* [Records for this task]

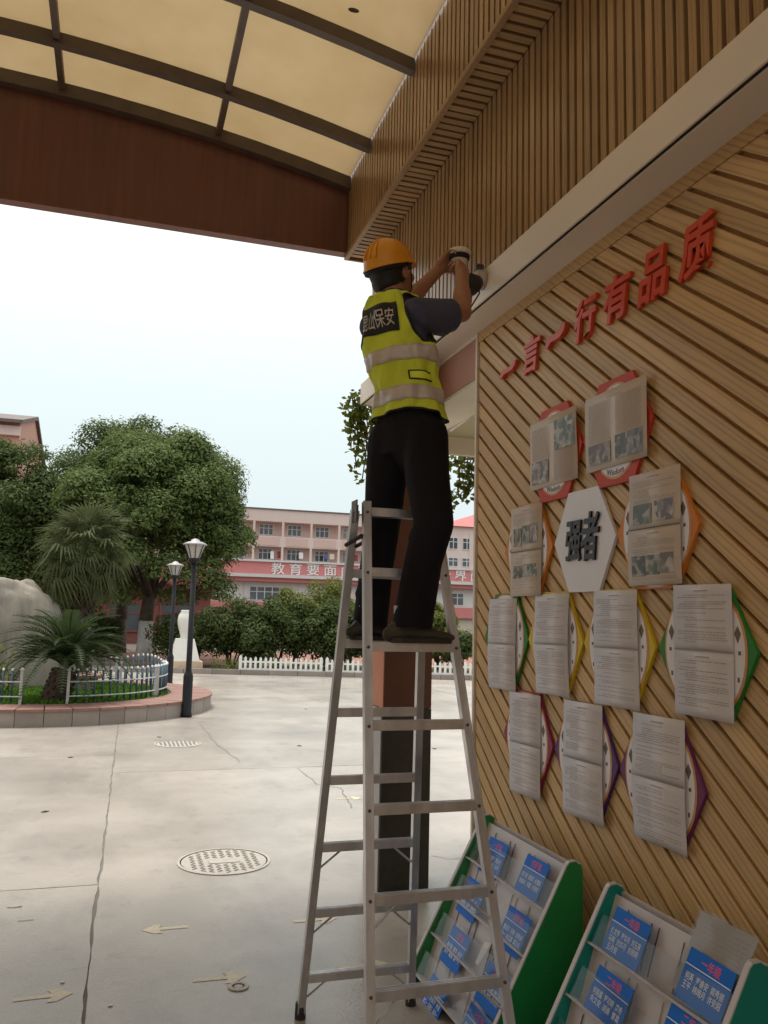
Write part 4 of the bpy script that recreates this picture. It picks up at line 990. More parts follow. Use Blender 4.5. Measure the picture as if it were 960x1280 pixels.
# hi-vis vest
ve_n, ve_z = 192, 120
def fold(th, z): return .006*math.sin(3*th+26*z)*math.sin(11*z)+.004*math.sin(13*th-40*z)*math.sin(7*z+th)+ .004*math.sin(9*th+14*z)+.003*math.sin(5*th-31*z)+.004*math.sin(23*z+2*th)+.012*max(0, (2.50-z)/.12)*(0.6+.4*math.sin(6*th))
def hem(th): return 2.372+.012*math.sin(2*th+.5)
ARM = [(R(82), 2.775, R(37), .112), (R(-82), 2.775, R(37), .112)]
def vestp(z, th, off=0.0): return torso(z, th, .010+fold(th, z)+off)
b = MB(); vs = []
for i in range(ve_z+1):
    for j in range(ve_n):
        th = -math.pi+2*math.pi*j/ve_n; z = hem(th)+(2.886-hem(th))*i/ve_z; vs.append(vestp(z, th))
fs = []
for i in range(ve_z):
    z = 2.372+(2.886-2.372)*(i+.5)/ve_z
    for j in range(ve_n):
        th = -math.pi+2*math.pi*(j+.5)/ve_n
        if any(((th-a)/ra)**2+((z-zc)/rz)**2 < 1 for a, zc, ra, rz in ARM): continue
        if z > 2.885-.0 : continue
        fs.append((i*ve_n+j, i*ve_n+(j+1) % ve_n, (i+1)*ve_n+(j+1) % ve_n, (i+1)*ve_n+j))
b.add(vs, fs); vest = sub('vest', b, hivis)
sm = vest.modifiers.new('thick', 'SOLIDIFY'); sm.thickness = .004; sm.offset = 1
def vpart(name, m, z0, z1, t0, t1, nz, nt_, off, zfun=lambda th: 0.0, parent=None):
    b = MB(); vs = []
    for d in (off, off+.002):
        for i in range(nz+1):
            for j in range(nt_+1):
                th = t0+(t1-t0)*j/nt_; vs.append(vestp(z0+(z1-z0)*i/nz+zfun(th), th, d))
    st = (nz+1)*(nt_+1); w1 = nt_+1; fs = []
    for i in range(nz):
        for j in range(nt_):
            a = i*w1+j; fs += [(a+w1, a+w1+1, a+1, a), (st+a, st+a+1, st+a+w1+1, st+a+w1)]
    for i in range(nz):
        a = i*w1; fs.append((a, st+a, st+a+w1, a+w1)); a = i*w1+nt_; fs.append((a+w1, st+a+w1, st+a, a))
    for j in range(nt_):
        fs.append((j+1, st+j+1, st+j, j)); a = nz*w1+j; fs.append((a, st+a, st+a+1, a+1))
    b.add(vs, fs); return b.build(name, m, vest, True)
vpart('reflective_band', silver, 2.575, 2.634, -math.pi, math.pi, 4, 90, .0055, lambda th: .012*math.sin(th))
vpart('reflective_band', silver, 2.415, 2.474, -math.pi, math.pi, 4, 90, .0055, lambda th: .008*math.sin(th))
bp = vpart('back_patch', piping_m, 2.70, 2.825, R(-42), R(29), 10, 20, .0055)
v, f = glyph('昆山保安', 1.0, 0, .006, 2); Wg = max(a[0] for a in v)-min(a[0] for a in v)
bm_ = bmesh.new(); vv = [bm_.verts.new(a) for a in v]
for q in f:
    try: bm_.faces.new([vv[i] for i in q])
    except ValueError: pass
b = MB(); sc_ = R(58)/Wg
bm_.verts.ensure_lookup_table()
for _ in range(3):
    bmesh.ops.triangulate(bm_, faces=bm_.faces[:]); lg = [e for e in bm_.edges if e.calc_length() > .16]
    if lg: bmesh.ops.subdivide_edges(bm_, edges=lg, cuts=1)
bmesh.ops.triangulate(bm_, faces=bm_.faces[:]); bm_.verts.index_update()
b.add([vestp(2.760+a.co.y*.080, R(-7)+a.co.x*sc_, .0092) for a in bm_.verts], [tuple(q.index for q in p.verts) for p in bm_.faces]); bm_.free()
b.build('lettering', silver, vest)
tabp = vpart('waist_tab', hivis_tab, 2.502, 2.535, R(38), R(86), 3, 12, .0055)
b = MB(); loop = [vestp(2.502, t_, .007) for t_ in np.linspace(R(86), R(38), 10)]+[vestp(2.502+.033*k/4, R(36), .007) for k in range(5)]+[vestp(2.535, t_, .007) for t_ in np.linspace(R(38), R(86), 10)]
b.tube(loop, .0028, 6); b.build('piping', piping_m, vest, True)
for a, zc, ra, rz in ARM:
    b = MB(); pts = []
    for t_ in np.linspace(0, 2*math.pi, 41): 
        z_ = min(2.872, zc+rz*1.02*math.sin(t_)); pts.append(vestp(z_, a+ra*1.03*math.cos(t_), .002))
    b.tube(pts, .0070, 6); b.build('piping', piping_m, vest, True)
b = MB(); pts = [vestp(hem(t_)+.001, t_, .002) for t_ in np.linspace(-math.pi, math.pi, 73)]; b.tube(pts, .0048, 6); b.build('piping', piping_m, vest, True)
b = MB(); pts = [vestp(2.884, t_, .002) for t_ in np.linspace(-math.pi, math.pi, 49)]; b.tube(pts, .005, 6); b.build('collar_edge', hivis_tab, vest, True)

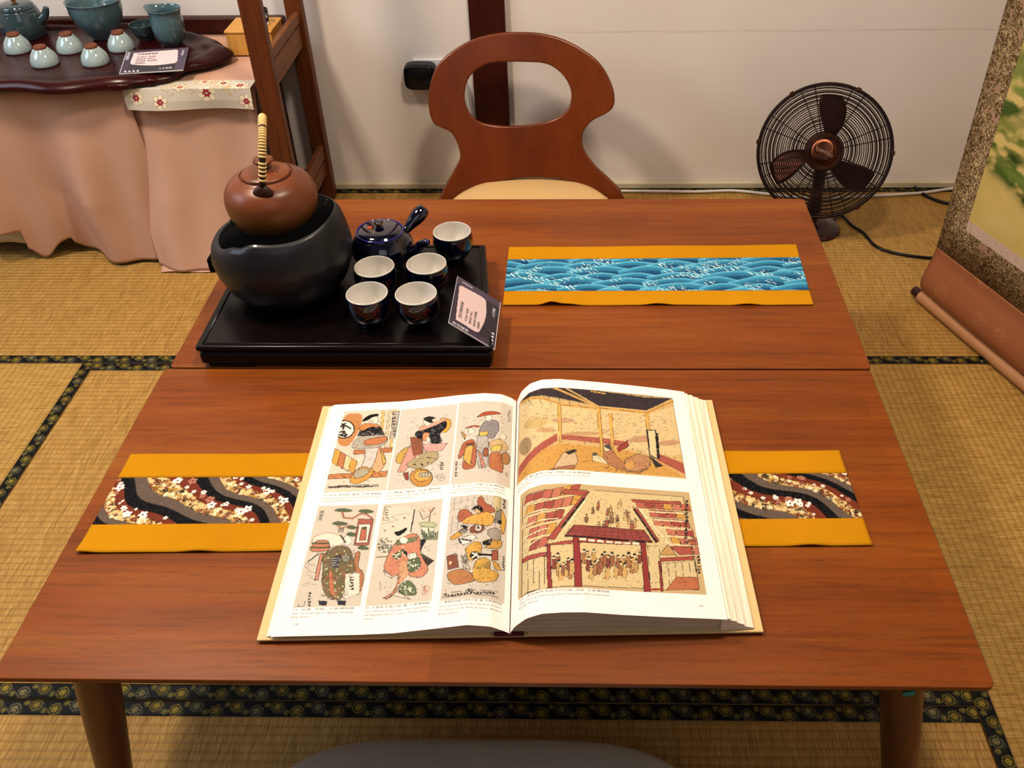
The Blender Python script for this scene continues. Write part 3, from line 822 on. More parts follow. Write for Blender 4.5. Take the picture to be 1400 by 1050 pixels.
r.ell(480, 530, 36, 32, '#8f8a78', edge=INK); P(r, [(475, 650), (590, 645), (590, 800), (470, 840)], '#ddd3c0', '#7a6a55', .5); scrib(r, 510, 670, 110, 35, 5, lw=1.2)
r.ell(495, 385, 32, 42, '#e2d8c8', edge=INK, ew=.5); r.line([(440, 340), (480, 400)], 2, '#17130f')
for x in (265, 415): P(r, [(x, 850), (x+65, 855), (x+60, 885), (x+5, 880)], '#2c2a3c')
scrib(r, 180, 785, 110, 24, 5, lw=1.1); scrib(r, 112, 850, 40, 24, 2, lw=1.1); P(r, [(115, 825), (160, 825), (150, 888), (100, 888)], '#cdc0ac', '#4b433d', .5)
for k in range(14): r.line([(130+rng.rand()*90, 560+k*13), (160+rng.rand()*90, 575+k*13)], .6, '#8a7b68')
# L5 woman in green/salmon kimono
frame(r, [(790, 75), (1265, 20), (1170, 840), (640, 890)], -.188, -.101, .0435, .2225, '#cfc2ad')
P(r, [(795, 100), (1030, 80), (1000, 300), (985, 480), (725, 520)], '#d5cab4', None); r.line([(1035, 115), (1003, 305)], 1.8, '#3c3634'); r.line([(725, 520), (980, 490)], 2, '#7a5a3a')
r.line([(780, 245), (900, 210), (850, 180), (960, 150), (1000, 155)], .9, '#a89070')
for k in range(120):
    a, q = rng.rand()*6.28, rng.rand()**.6; r.ell(795+65*q*math.cos(a), 425+65*q*math.sin(a), 6, 3.5, '#2f3528' if k % 3 else '#6a6f52', rot=rng.rand()*3, n=7)
r.line([(1150, 220), (1160, 150), (1190, 100)], 2, '#7a5f45'); r.line([(1155, 170), (1100, 200), (1075, 130)], 1.2, '#7a5f45')
for k in range(26): r.ell(1085+rng.rand()*125, 95+rng.rand()*80, 5, 5, '#b9835c', n=7)
P(r, [(1065, 225), (1190, 225), (1215, 255), (1190, 270), (1085, 260)], '#b9b890', '#5f6a45'); P(r, [(1085, 262), (1190, 272), (1170, 350), (1090, 330)], '#d8d0ba', '#5f6a45')
for k in range(8): r.line([(1110+k*14, 370), (1090+k*18, 280+rng.rand()*40)], 2, '#4b5a3a')
P(r, [(1080, 365), (1130, 370), (1085, 440), (1070, 520), (1060, 440)], '#1e1b20'); P(r, [(1080, 480), (1185, 540), (1140, 575), (1090, 540)], '#3b2f25')
P(r, [(1020, 310), (1080, 350), (1075, 480), (1150, 610), (1090, 670), (990, 660), (960, 600), (900, 730), (890, 760), (840, 820), (765, 830), (850, 790), (900, 700), (895, 640), (860, 670), (775, 610), (830, 470), (900, 370)], '#cf8560')
P(r, [(895, 380), (1060, 340), (1050, 380), (960, 400), (880, 420)], '#7a8458'); P(r, [(850, 500), (940, 445), (915, 520), (880, 530)], '#5f6e48')
P(r, [(985, 520), (1060, 500), (1090, 580), (1000, 640), (965, 580)], '#5f6e48'); P(r, [(910, 720), (985, 680), (1040, 740), (1050, 800), (960, 800), (900, 770)], '#66744c'); P(r, [(895, 770), (1000, 830), (860, 800), (800, 835)], '#ddc9b5'); P(r, [(780, 620), (850, 660), (850, 675), (800, 655)], '#e2d6c6')
for k in range(60): r.ell([900, 1020, 970][k % 3]+rng.randn()*26, [490, 570, 750][k % 3]+rng.randn()*24, 7, 5, '#e0dcb8', n=7)
P(r, [(905, 540), (960, 530), (985, 640), (905, 720)], '#cf9a6c', '#8a5a3a', .5); P(r, [(960, 490), (1040, 470), (1055, 510), (985, 530)], '#ded4c4')
r.ell(945, 375, 34, 28, '#e4d9c8', edge=INK, ew=.5); P(r, [(865, 312), (920, 300), (970, 265), (970, 290), (930, 325), (900, 345)], '#17130f'); P(r, [(940, 450), (970, 470), (970, 500), (945, 480)], '#201c20')
for (x, y) in ((955, 190), (860, 265), (795, 300)): r.ell(x, y, 11, 6, '#9a5238')
P(r, [(800, 95), (845, 95), (825, 215), (785, 215)], '#d5cab4', '#6b4a4a', .7); scrib(r, 800, 110, 95, 26, 4, col='#6b4a4a', lw=.8)
r.ell(1125, 750, 26, 20, '#cfc2ad', edge='#b8664a', ew=.9); r.ell(1112, 780, 22, 18, '#cfc2ad', edge='#b8664a', ew=.9); scrib(r, 1105, 735, 55, 26, 2, col='#b8664a', lw=.8); scrib(r, 752, 700, 80, 10, 4, col='#8b8070', lw=.6)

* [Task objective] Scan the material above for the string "follow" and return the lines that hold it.

* [Final result]
Write part 4 of the bpy script that recreates this picture. It picks up at line 990. More parts follow. Use Blender 4.5. Measure the picture as if it were 960x1280 pixels.
The Blender Python script for this scene continues. Write part 3, from line 822 on. More parts follow. Write for Blender 4.5. Take the picture to be 1400 by 1050 pixels.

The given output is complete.